FFIEC releases new HMDA tool
On August 30, the CFPB unveiled the Federal Financial Institutions Examinations Council’s Quarterly Graphs tool, which permits users to view HMDA mortgage loan data and, for the first time, follow mortgage market trends throughout the collection year. According to the CFPB, the new tool integrates currently available quarterly data submitted by financial institutions who report a combined total of at least 60,000 applications and covered loans (excluding purchased covered loans) for the preceding calendar year. The tool provides graphs for an extensive lists of metrics, including loan-to-value ratios, debt-to-income ratios, borrower credit scores, denial rates, interest rates, and total loan costs. The tool also allows users to download graphs in a number of formats, including CSV, XLS, PDF, or custom web link. The tool currently contains data for 2019, 2020, 2021 and the first quarter of 2022, with future quarter data being added as it is available.
FFIEC releases 2021 HMDA data
On June 16, the Federal Financial Institutions Examinations Council (FFIEC) released the 2021 HMDA data on mortgage lending transactions at 4,338 covered institutions (a decline from the 4,475 reporting institutions in 2020).
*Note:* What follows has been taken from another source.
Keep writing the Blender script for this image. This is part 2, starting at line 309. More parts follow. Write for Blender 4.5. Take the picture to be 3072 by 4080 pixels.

Available data products include: (i) the Snapshot National Loan-Level Dataset, which contains national HMDA datasets as of May 1, 2022; (ii) the HMDA Dynamic National Loan-Level Dataset, which is updated on a weekly basis to reflect late submissions and resubmissions; (iii) the Aggregate and Disclosure Reports, which provide summaries on individual institutions and geographies; (vi) the HMDA Data Browser where users can customize tables and download datasets for further analysis; and (v) the Modified Loan/Application Register for filers of 2021 HMDA data.
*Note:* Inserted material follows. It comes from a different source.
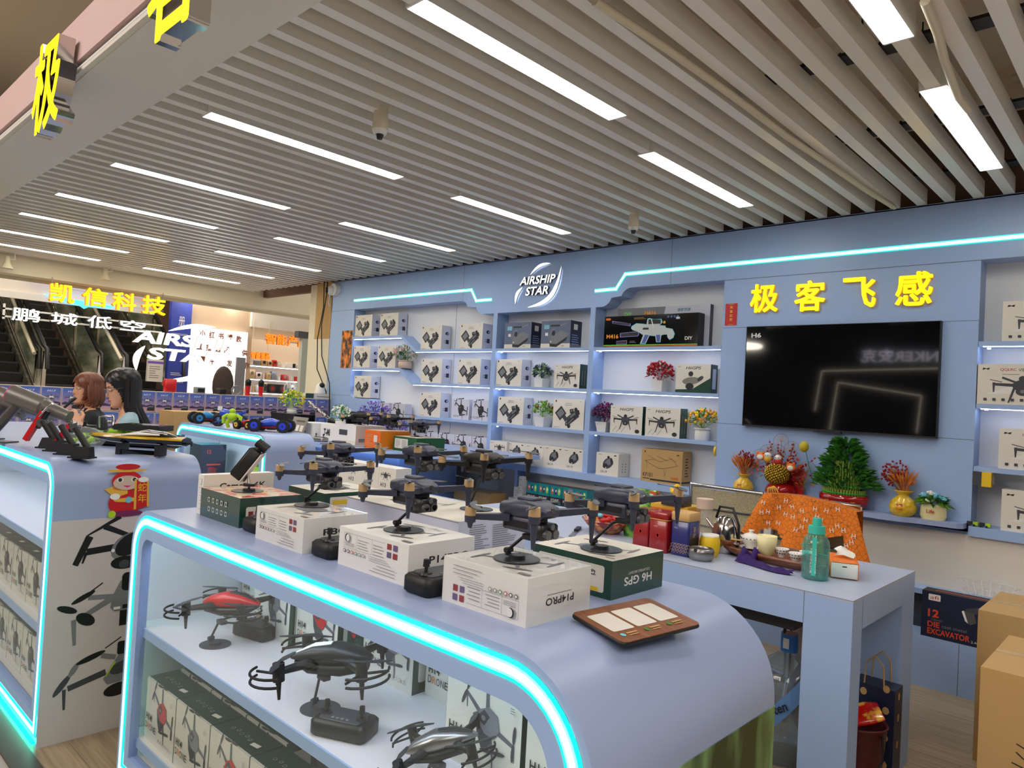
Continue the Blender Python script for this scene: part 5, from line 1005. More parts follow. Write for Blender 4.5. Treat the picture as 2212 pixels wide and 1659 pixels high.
tin(-1.545, -1.462, 2.655, 2.745, .178, 'dark blue tea tin with bamboo lid and golden waves', 'tin_blue', 'bamboo_lid', 'wave')
t = empty('gift_box', (-1.66, 2.86, ZD)); tag(t, 'orange box under the dark box with rubber duck', 'box'); b = MB(); b.box(-.08, .10, -.05, .07, 0, .160, 'orange'); b.box(-.082, .102, -.052, .072, .160, .178, 'gold_print'); b.build('body', t)
t = empty('dark_box', (-1.63, 2.835, ZD+.178)); tag(t, 'small charcoal box below the yellow duck', 'box'); b = MB(); b.rbox(-.055, .055, -.04, .04, 0, .045, .006, 'grey_dark'); b.build('body', t)
t = empty('rubber_duck', (-1.635, 2.83, ZD+.223)); tag(t, 'yellow rubber duck sitting on the charcoal box', 'duck'); b = MB(); b.ell((0, 0, .014), (.024, .018, .015), 'yellow', 16); b.ell((-.020, 0, .022), (.008, .008, .008), 'yellow', 10); b.ell((.008, 0, .036), .0135, 'yellow', 14); b.build('body', t)
b = MB(); b.ell((.022, 0, .034), (.008, .006, .003), 'orange', 10); b.build('beak', t); b = MB(); b.ell((.016, -.009, .040), .002, 'ink', 6); b.ell((.016, .009, .040), .002, 'ink', 6); b.build('eyes', t)
t = empty('storage_jar', (-1.505, 2.86, ZD)); tag(t, 'clear jar with cream lid behind the blue tin', 'jar'); b = MB(); b.cyl((0, 0, 0), (0, 0, .18), .034, .034, 'clear', 20); b.build('glass', t); b = MB(); b.cyl((0, 0, .18), (0, 0, .222), .036, .036, 'pot_sand', 24); b.build('lid', t)
t = empty('kettle', (-1.435, 2.92, ZD)); tag(t, 'polished chrome kettle behind the yellow cup', 'kettle'); b = MB(); b.lathe((0, 0, 0), [(.05, 0), (.058, .01), (.060, .06), (.050, .11), (.034, .145), (.016, .155), (0, .157)], 'chrome', 28); b.build('body', t)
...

The 2021 data includes information on 23.3 million home loan applications, of which 21.1 million were closed-end and 1.8 million were open-end. The Snapshot revealed that an additional 350,000 records were from financial institutions making use of the Economic Growth, Regulatory Relief, and Consumer Protection Act’s partial exemptions that did not designate whether the records were closed-end or open-end. Observations from the data relative to the prior year include: (i) the percentage of mortgages originated by non-depository, independent mortgage companies increased, accounting for “63.9 percent of first lien, one- to four-family, site-built, owner-occupied home-purchase loans, up from 60.7 percent in 2020”; (ii) the percentage of closed-end home purchase loans for first lien, one- to four-family, site-built, owner-occupied properties made to Black or African American borrowers increased from 7.3 percent in 2020 to 7.9 percent in 2021, while the share of these loans made to Hispanic-White borrowers increased slightly from 9.1 percent to 9.2 percent and the share made to Asian borrowers jumped from 5.5 percent to 7.1 percent; and (iii) “Black or African American and Hispanic-White applicants experienced denial rates for first lien, one- to four-family, site-built, owner-occupied conventional, closed-end home purchase loans of 15.7 percent and 9.8 percent respectively, while the denial rates for Asian and non-Hispanic-White applicants were 7.5 percent and 5.6 percent respectively.”
CFPB releases guide for accessing HMDA lending patterns
On June 13, the CFPB published a guide to assist a range of stakeholders accessing publicly available HMDA data on lending patterns that may result in racial and economic inequality due to redlining practices or other “unjustified disparities.” Through the Beginner’s Guide to Accessing and Using Home Mortgage Disclosure Act Data, stakeholders can better understand the sources and meanings of various HMDA data types as well as the financial institutions that are required to maintain, report, and publicly disclose loan-level information about mortgage applications and loans. According to the Bureau, HMDA data can provide insights on whether lenders are serving the housing needs of their communities and help guide policy decisions.